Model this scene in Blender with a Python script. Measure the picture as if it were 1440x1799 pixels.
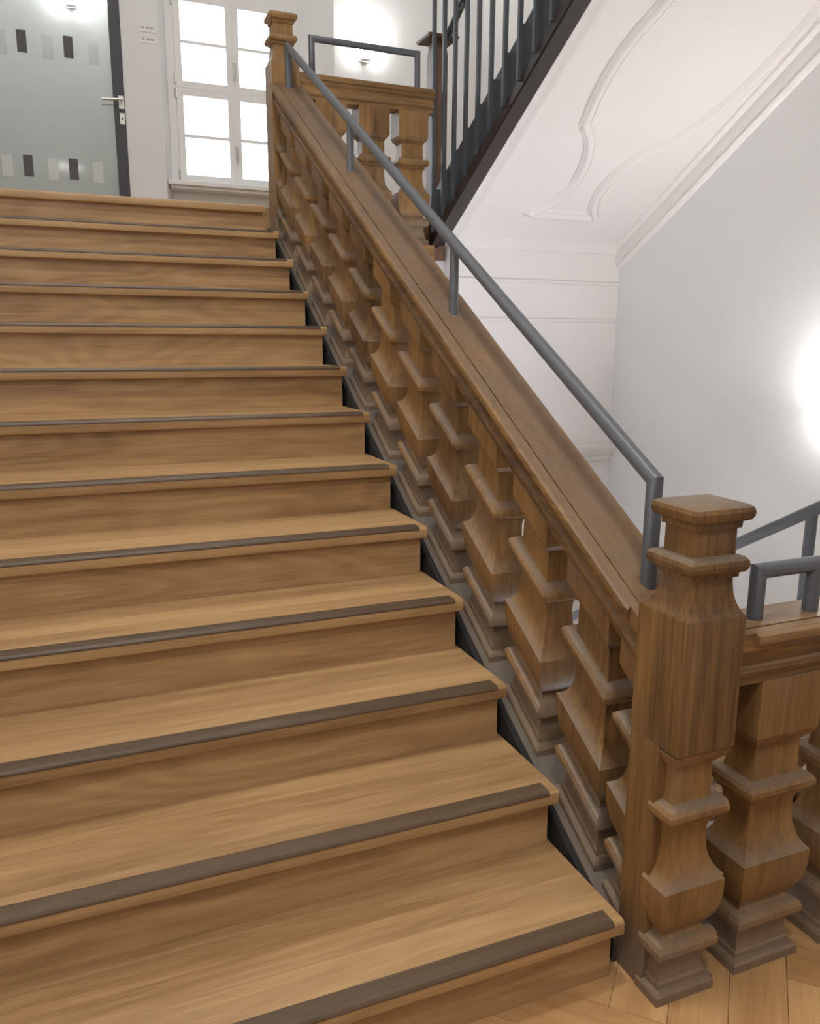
import bpy, bmesh, math, random
from mathutils import Vector, Matrix
random.seed(7)
for o in list(bpy.data.objects): bpy.data.objects.remove(o)
scene = bpy.context.scene
COL = scene.collection

# ------------------------------------------------------------------ camera
YAW, PITCH, ROLL = 0.391919, -0.209273, 0.005545
CAM = Vector((-1.1279, -1.0683, 1.5332))
fwd = Vector((math.sin(YAW)*math.cos(PITCH), math.cos(YAW)*math.cos(PITCH), math.sin(PITCH)))
rt = Vector((math.cos(YAW), -math.sin(YAW), 0)); up = rt.cross(fwd)
rt2 = rt*math.cos(ROLL)+up*math.sin(ROLL); up2 = -rt*math.sin(ROLL)+up*math.cos(ROLL)
cd = bpy.data.cameras.new('camera'); cam = bpy.data.objects.new('camera', cd); COL.objects.link(cam)
cam.matrix_world = Matrix(((rt2.x, up2.x, -fwd.x, CAM.x), (rt2.y, up2.y, -fwd.y, CAM.y), (rt2.z, up2.z, -fwd.z, CAM.z), (0, 0, 0, 1)))
cd.sensor_fit = 'HORIZONTAL'; cd.sensor_width = 36; cd.lens = 36*1423.96/1440; cd.clip_start = .02
scene.camera = cam

# ------------------------------------------------------------------ world, exposure, large lights
w = bpy.data.worlds.new('overcast_sky'); scene.world = w; w.use_nodes = True
bgn = w.node_tree.nodes['Background']; bgn.inputs[0].default_value = (.84, .91, 1, 1); bgn.inputs[1].default_value = 9.0
vs = scene.view_settings
vs.view_transform = 'Standard'; vs.look = 'None'; vs.gamma = 1; vs.use_curve_mapping = False; vs.exposure = 0.50
CEILING_FILL_LAMPS = [(-.95, -1.6, 4.24, 38), (-.9, .5, 6.95, 84), (.2, 5.0, 6.95, 5)]  # unseen ceiling lamps, added as fill light
LEFT_FILL_LAMPS = [(-.5, 1.9, 32), (1.7, 3.1, 30)]  # unseen wall lamps, added to fill from the left
SCONCE_POWER = 7.5
WARM = (1, .975, .945)

# ------------------------------------------------------------------ helpers
WORLD = {}
def tag(o, label=None, cat=None, group=None, kind=None):
    if label: o['label'] = label
    if cat: o['category'] = cat
    if group: o['group'] = group
    if kind: o['kind'] = kind
    return o
def empty(name, loc, label=None, cat=None, group=None, kind=None):
    o = bpy.data.objects.new(name, None); COL.objects.link(o); o.location = loc; o.empty_display_size = .1
    WORLD[o.name] = Vector(loc)
    return tag(o, label, cat, group, kind)
def link(o, parent, origin):
    COL.objects.link(o); origin = Vector(origin)
    if parent is not None:
        o.parent = parent; o.location = origin - WORLD[parent.name]
    else: o.location = origin
    WORLD[o.name] = origin
    return o
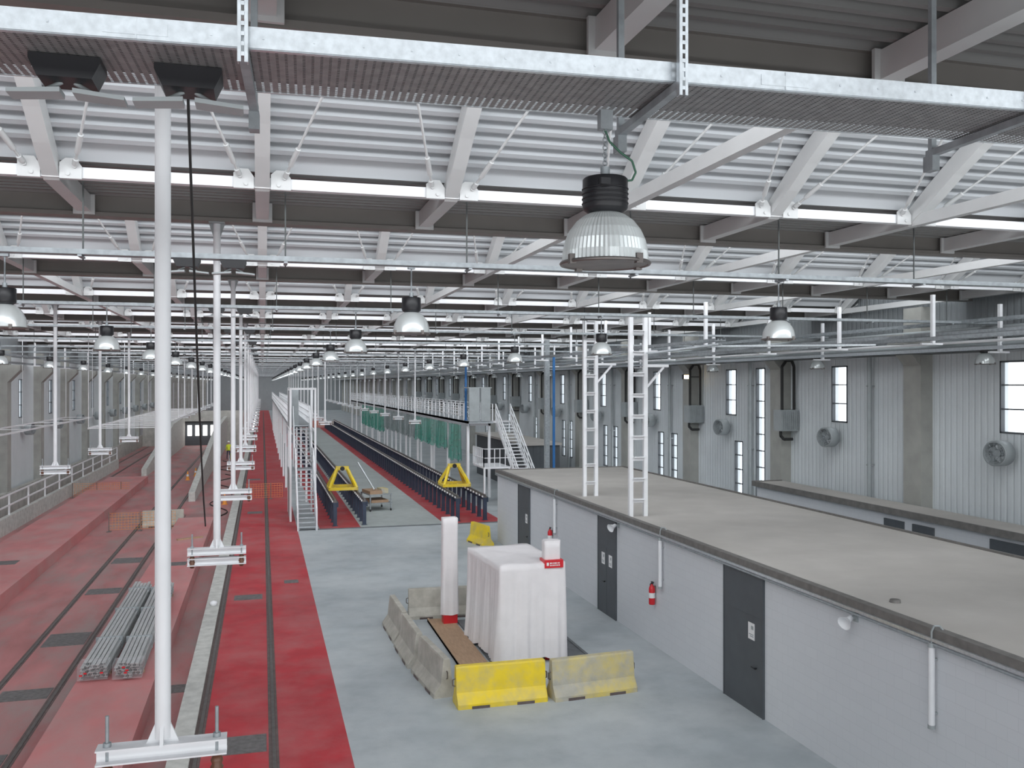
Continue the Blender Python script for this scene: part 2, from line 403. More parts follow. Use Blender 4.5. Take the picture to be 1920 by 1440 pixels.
for k in range(-2,NB):
    Y=15.0+S*k
    ob('ceiling',slope_me,loc=(0,Y,H),kind='structure'); ob('ceiling',flat_me,loc=(0,Y,H),kind='structure')
    ob('roof_girder',gird_me,loc=(0,Y,H),label='deep shade-toned steel girder crossing the hall under the roof',cat='roof girder',group='roof girders')
    ob('roof_tie_beam',tie_me,loc=(0,Y,H),label='white square steel tie beam crossing below the corrugated roof',cat='tie beam',group='roof tie beams')
    wn+=1; g=ob('window_%d'%wn,glz_me,loc=(0,Y,H),kind='structure')
    if k>-2:
        ld=bpy.data.lights.new('skylight_daylight','AREA'); ld.shape='RECTANGLE'; ld.size=XR-XL-1; ld.size_y=1.6
        ld.energy=1180 if k<6 else (850 if k<14 else 480); ld.color=(.94,.97,1)
        lo=bpy.data.objects.new('skylight_daylight',ld); C.objects.link(lo); lo.location=((XL+XR)/2,Y+.12,H+4.0)
        lo.rotation_euler=(math.radians(60),0,0)
    for x in xs:
        if k<19:
            o=ob('roof_beam',beam_me,loc=(x,Y,H),label='white curved steel roof beam descending to the tie beam',cat='roof beam',group='curved roof beams')
            if k<5 and k>-2:
                for j in(0,1):
                    ob('gusset_plate',gm[j],parent=o); ob('tie_rod',rm[j],parent=o)
        else:
            stuffb.add([(v[0]+x,v[1]+Y,v[2]+H) for v in vs],fs)
    if k<24:
        for x in xs:
            if round(x/2.58)%2==0 and abs(x)>.1:
                ob('roof_strut',long_me,loc=(x,Y,H),label='white horizontal steel strut running beneath the curved roof',cat='roof strut',group='horizontal roof struts')
mo('roof_beam',stuffb,M['beam'],label='distant white curved steel roof beams',cat='roof beam',group='curved roof beams',kind='stuff')

# ---------------------------------------------------------------- cable trays (crosswise)
T0=4.65; TZ=H+1.69; TR=-.045
def tray(y,big):
    e=empty('cable_tray',(0,y+(.10 if big else 0),TZ),TR if big else 0,label=('galvanised perforated cable tray hung across the hall' if big else 'narrow galvanised cable tray hung across the hall'),cat='cable tray',group='crosswise cable trays')
    x0,x1=(-7,12) if big else (XL+.7,XR-.8); wd=.70 if big else .2; hh=.10 if big else .06
    b=MB().box(x0,x1,-.012,.0,0,hh).box(x0,x1,wd,wd+.012,0,hh).box(x0,x1,-.012,.04,hh,hh+.006).box(x0,x1,wd-.04,wd+.012,hh,hh+.006).box(x0,x1,0,.03,-.004,0)
    if big:
        x=x0
        while x<x1:
            b.box(x,x+.01,-.016,-.012,.045,.055); x+=.25
        for x in (-.6,2.9,5.2): b.box(x,x+.006,-.016,-.012,0,.1); b.box(x-.15,x+.15,-.015,-.012,.02,.08)
    mo('side_rail',b,M['galv'] if big else M['galvd'],parent=e)
    b=MB().add([(x0,0,.004),(x1,0,.004),(x1,wd,.004),(x0,wd,.004)],[(0,1,2,3)])
    mo('tray_bed',b,M['perf'] if big else M['galvd'],parent=e)
    if big:
        for j in range(5): mo('cable',MB().cyl((x0,.1+j*.11,.03),(x1,.1+j*.11,.03),.022,n=8),M['blackr'],parent=e)
    return e
def hanger(x,y,big):
    wd=.70 if big else .2; top=H+2.85-TZ
    e=empty('tray_hanger',(x,y+(.10+TR*x if big else 0),TZ),TR if big else 0,label='slotted galvanised channel hanger carrying the cable tray',cat='hanger',group='cable tray hangers')
    b=MB(); yy=-.05
    if big:
        b.box(-.026,-.020,yy-.04,yy,-.1,top); b.box(.020,.026,yy-.04,yy,-.1,top)
        b.box(-.024,-.008,yy-.042,yy-.038,-.1,top).box(.008,.024,yy-.042,yy-.038,-.1,top)
        z=-.1
        while z<top:
            b.box(-.01,.01,yy-.042,yy-.038,z+.03,z+.05); z+=.05
        mo('front_upright',b,M['galv'],parent=e)
        mo('rear_upright',MB().box(-.02,.02,wd+.22,wd+.26,-.06,top),M['galvd'],parent=e)
        b=MB().box(-.025,.025,-.09,wd+.28,-.055,-.008); b.box(-.03,.03,wd+.20,wd+.30,-.16,-.05)
    else:
        mo('rear_upright',MB().box(-.01,.01,wd+.03,wd+.045,-.05,top),M['ductd'],parent=e)
        b=MB().box(-.025,.025,-.02,wd+.06,-.03,-.006)
    mo('arm',b,M['galvd'],parent=e)
tray(T0,True)
for x in(-.09,2.24,4.6): hanger(x,T0,True)
for k in range(1,26):
    tray(T0+S*k,False)
    if k<10:
        for j in range(-5,8):
            hanger(-.09+2.6*j+.4,T0+S*k,False)
def fixture(loc):
    e=empty('twin_head_fixture',loc,label='black box with two flat grey heads hung under the cable tray',cat='ceiling fixture',group='twin head fixtures')
    b=MB().prism([(-.17,0),(-.13,-.085),(.13,-.085),(.17,0),(.17,.03),(-.17,.03)],'y',-.11,.11)
    mo('housing',b,M['black'],parent=e)
    for sx in(-1,1):
        b=MB()
        b.cyl((sx*.03,0,-.08),(sx*.12,0,-.13),.012,n=8); 
        b.prism([(sx*.03,-.125),(sx*.28,-.150),(sx*.28,-.170),(sx*.03,-.150)],'y',-.07,.07)
        mo('head',b,M['greyb'],parent=e)
    return e
fx=fixture((-.38,5.2,TZ-.03))
for k in range(0,9):
    for x in(-.38,-.98):
        if k==0 and x==-.38: continue
        copytree(fx,(x,5.2 if k==0 else T0+S*k+.12,TZ-.03))

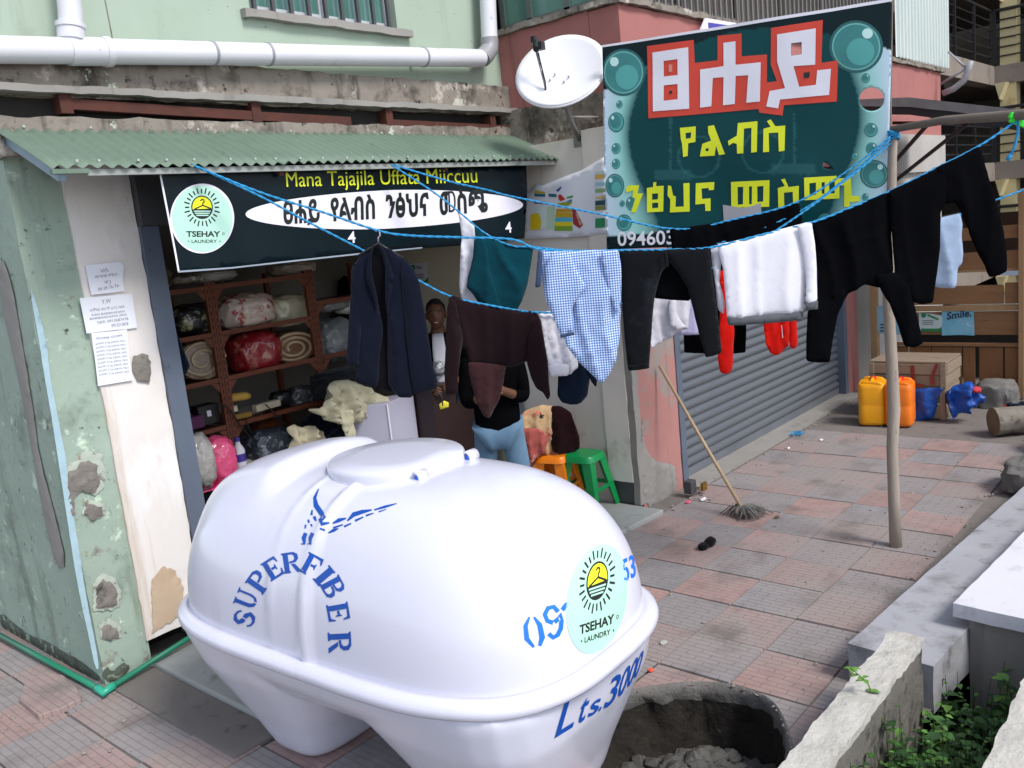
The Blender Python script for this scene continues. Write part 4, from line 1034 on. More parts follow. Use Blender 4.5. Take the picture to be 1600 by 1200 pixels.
────────────────────
What to do: Starting at the top of the listing above, please restate word for word each line up to and including the one that holds "WARM = (1, .975, .945)", omitting every image.

Result for this exercise:
Model this scene in Blender with a Python script. Measure the picture as if it were 1440x1799 pixels.
import bpy, bmesh, math, random
from mathutils import Vector, Matrix
random.seed(7)
for o in list(bpy.data.objects): bpy.data.objects.remove(o)
scene = bpy.context.scene
COL = scene.collection

# ------------------------------------------------------------------ camera
YAW, PITCH, ROLL = 0.391919, -0.209273, 0.005545
CAM = Vector((-1.1279, -1.0683, 1.5332))
fwd = Vector((math.sin(YAW)*math.cos(PITCH), math.cos(YAW)*math.cos(PITCH), math.sin(PITCH)))
rt = Vector((math.cos(YAW), -math.sin(YAW), 0)); up = rt.cross(fwd)
rt2 = rt*math.cos(ROLL)+up*math.sin(ROLL); up2 = -rt*math.sin(ROLL)+up*math.cos(ROLL)
cd = bpy.data.cameras.new('camera'); cam = bpy.data.objects.new('camera', cd); COL.objects.link(cam)
cam.matrix_world = Matrix(((rt2.x, up2.x, -fwd.x, CAM.x), (rt2.y, up2.y, -fwd.y, CAM.y), (rt2.z, up2.z, -fwd.z, CAM.z), (0, 0, 0, 1)))
cd.sensor_fit = 'HORIZONTAL'; cd.sensor_width = 36; cd.lens = 36*1423.96/1440; cd.clip_start = .02
scene.camera = cam

# ------------------------------------------------------------------ world, exposure, large lights
w = bpy.data.worlds.new('overcast_sky'); scene.world = w; w.use_nodes = True
bgn = w.node_tree.nodes['Background']; bgn.inputs[0].default_value = (.84, .91, 1, 1); bgn.inputs[1].default_value = 9.0
vs = scene.view_settings
vs.view_transform = 'Standard'; vs.look = 'None'; vs.gamma = 1; vs.use_curve_mapping = False; vs.exposure = 0.50
CEILING_FILL_LAMPS = [(-.95, -1.6, 4.24, 38), (-.9, .5, 6.95, 84), (.2, 5.0, 6.95, 5)]  # unseen ceiling lamps, added as fill light
LEFT_FILL_LAMPS = [(-.5, 1.9, 32), (1.7, 3.1, 30)]  # unseen wall lamps, added to fill from the left
SCONCE_POWER = 7.5
WARM = (1, .975, .945)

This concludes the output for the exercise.